→ **Required work**
Everything from the first line of the data through the line with "cam.location = (0, 0, CAMZ);" is to be echoed exactly, minus the pictures.

→ **Data lines**
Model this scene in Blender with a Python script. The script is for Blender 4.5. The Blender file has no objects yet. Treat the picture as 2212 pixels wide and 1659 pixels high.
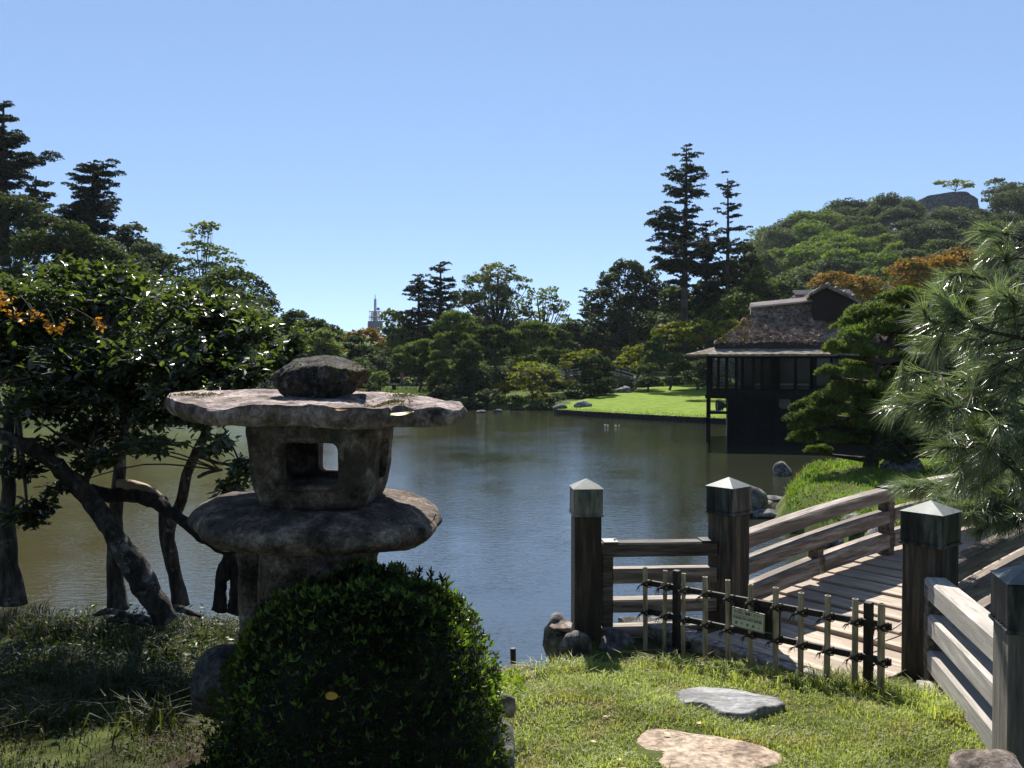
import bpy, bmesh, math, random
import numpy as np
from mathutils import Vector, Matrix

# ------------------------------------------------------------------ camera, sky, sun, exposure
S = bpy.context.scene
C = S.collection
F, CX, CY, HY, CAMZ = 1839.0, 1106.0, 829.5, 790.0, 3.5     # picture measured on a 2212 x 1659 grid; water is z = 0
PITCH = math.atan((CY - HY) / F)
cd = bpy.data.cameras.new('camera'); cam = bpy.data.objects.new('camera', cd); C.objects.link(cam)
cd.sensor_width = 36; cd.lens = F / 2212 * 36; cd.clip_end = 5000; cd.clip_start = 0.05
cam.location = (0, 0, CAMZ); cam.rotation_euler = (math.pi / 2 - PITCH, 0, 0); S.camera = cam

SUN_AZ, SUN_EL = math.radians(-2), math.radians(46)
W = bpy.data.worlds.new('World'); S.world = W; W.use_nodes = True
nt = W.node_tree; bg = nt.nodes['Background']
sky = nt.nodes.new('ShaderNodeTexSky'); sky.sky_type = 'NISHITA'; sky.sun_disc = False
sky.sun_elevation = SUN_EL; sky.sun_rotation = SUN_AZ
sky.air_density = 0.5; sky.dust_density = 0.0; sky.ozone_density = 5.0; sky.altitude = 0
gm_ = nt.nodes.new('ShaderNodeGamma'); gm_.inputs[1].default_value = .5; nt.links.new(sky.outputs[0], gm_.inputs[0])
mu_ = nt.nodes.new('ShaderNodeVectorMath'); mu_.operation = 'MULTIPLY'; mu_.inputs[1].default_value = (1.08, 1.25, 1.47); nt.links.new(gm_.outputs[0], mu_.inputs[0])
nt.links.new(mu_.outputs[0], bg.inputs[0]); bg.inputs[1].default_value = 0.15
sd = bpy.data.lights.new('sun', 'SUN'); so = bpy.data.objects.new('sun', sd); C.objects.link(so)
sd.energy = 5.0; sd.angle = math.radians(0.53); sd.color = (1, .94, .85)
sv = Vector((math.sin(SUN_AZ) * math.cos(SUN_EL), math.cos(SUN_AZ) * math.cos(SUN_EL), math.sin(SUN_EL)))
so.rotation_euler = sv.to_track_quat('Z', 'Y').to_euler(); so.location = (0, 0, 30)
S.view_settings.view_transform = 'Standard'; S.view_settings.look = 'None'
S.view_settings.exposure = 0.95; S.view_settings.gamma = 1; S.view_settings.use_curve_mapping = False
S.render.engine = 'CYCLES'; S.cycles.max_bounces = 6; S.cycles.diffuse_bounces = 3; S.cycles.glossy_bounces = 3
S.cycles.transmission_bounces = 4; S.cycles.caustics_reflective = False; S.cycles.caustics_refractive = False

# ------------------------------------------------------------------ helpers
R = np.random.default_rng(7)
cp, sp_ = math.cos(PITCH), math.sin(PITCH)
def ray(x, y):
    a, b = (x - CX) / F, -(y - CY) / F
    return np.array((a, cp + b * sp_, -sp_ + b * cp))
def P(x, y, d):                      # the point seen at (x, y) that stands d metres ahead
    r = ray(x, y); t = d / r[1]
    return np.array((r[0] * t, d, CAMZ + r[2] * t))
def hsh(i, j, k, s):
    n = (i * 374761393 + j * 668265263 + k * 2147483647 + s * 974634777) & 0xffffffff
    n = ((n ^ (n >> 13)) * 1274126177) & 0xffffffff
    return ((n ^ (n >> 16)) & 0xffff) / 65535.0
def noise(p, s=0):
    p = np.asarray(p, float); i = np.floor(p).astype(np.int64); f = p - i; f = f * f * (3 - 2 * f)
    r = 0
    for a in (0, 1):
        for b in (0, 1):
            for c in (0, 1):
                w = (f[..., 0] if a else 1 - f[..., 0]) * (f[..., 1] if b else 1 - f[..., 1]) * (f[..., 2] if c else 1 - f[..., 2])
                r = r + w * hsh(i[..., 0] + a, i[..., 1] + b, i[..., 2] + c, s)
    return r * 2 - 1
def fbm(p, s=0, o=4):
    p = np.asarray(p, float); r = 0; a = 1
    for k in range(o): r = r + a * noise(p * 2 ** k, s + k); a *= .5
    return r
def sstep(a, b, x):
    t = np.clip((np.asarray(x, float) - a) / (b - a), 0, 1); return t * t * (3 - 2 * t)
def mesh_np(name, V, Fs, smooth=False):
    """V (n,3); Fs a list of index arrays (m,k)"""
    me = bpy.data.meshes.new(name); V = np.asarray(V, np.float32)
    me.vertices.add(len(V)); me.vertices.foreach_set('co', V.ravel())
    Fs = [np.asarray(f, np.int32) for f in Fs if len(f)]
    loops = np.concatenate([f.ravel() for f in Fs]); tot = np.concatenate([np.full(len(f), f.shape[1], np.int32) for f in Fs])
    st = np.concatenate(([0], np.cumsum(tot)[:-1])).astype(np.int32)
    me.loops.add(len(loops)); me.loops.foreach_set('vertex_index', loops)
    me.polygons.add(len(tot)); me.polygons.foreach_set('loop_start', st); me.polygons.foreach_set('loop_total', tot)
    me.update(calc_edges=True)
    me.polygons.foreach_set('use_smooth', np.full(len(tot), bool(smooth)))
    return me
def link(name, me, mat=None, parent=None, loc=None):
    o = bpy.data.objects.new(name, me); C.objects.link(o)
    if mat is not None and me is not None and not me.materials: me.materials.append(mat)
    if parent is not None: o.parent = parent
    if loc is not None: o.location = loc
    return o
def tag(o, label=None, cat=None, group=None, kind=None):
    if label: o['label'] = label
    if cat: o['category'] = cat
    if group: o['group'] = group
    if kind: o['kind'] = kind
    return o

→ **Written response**
Model this scene in Blender with a Python script. The script is for Blender 4.5. The Blender file has no objects yet. Treat the picture as 2212 pixels wide and 1659 pixels high.
import bpy, bmesh, math, random
import numpy as np
from mathutils import Vector, Matrix

# ------------------------------------------------------------------ camera, sky, sun, exposure
S = bpy.context.scene
C = S.collection
F, CX, CY, HY, CAMZ = 1839.0, 1106.0, 829.5, 790.0, 3.5     # picture measured on a 2212 x 1659 grid; water is z = 0
PITCH = math.atan((CY - HY) / F)
cd = bpy.data.cameras.new('camera'); cam = bpy.data.objects.new('camera', cd); C.objects.link(cam)
cd.sensor_width = 36; cd.lens = F / 2212 * 36; cd.clip_end = 5000; cd.clip_start = 0.05
cam.location = (0, 0, CAMZ); cam.rotation_euler = (math.pi / 2 - PITCH, 0, 0); S.camera = cam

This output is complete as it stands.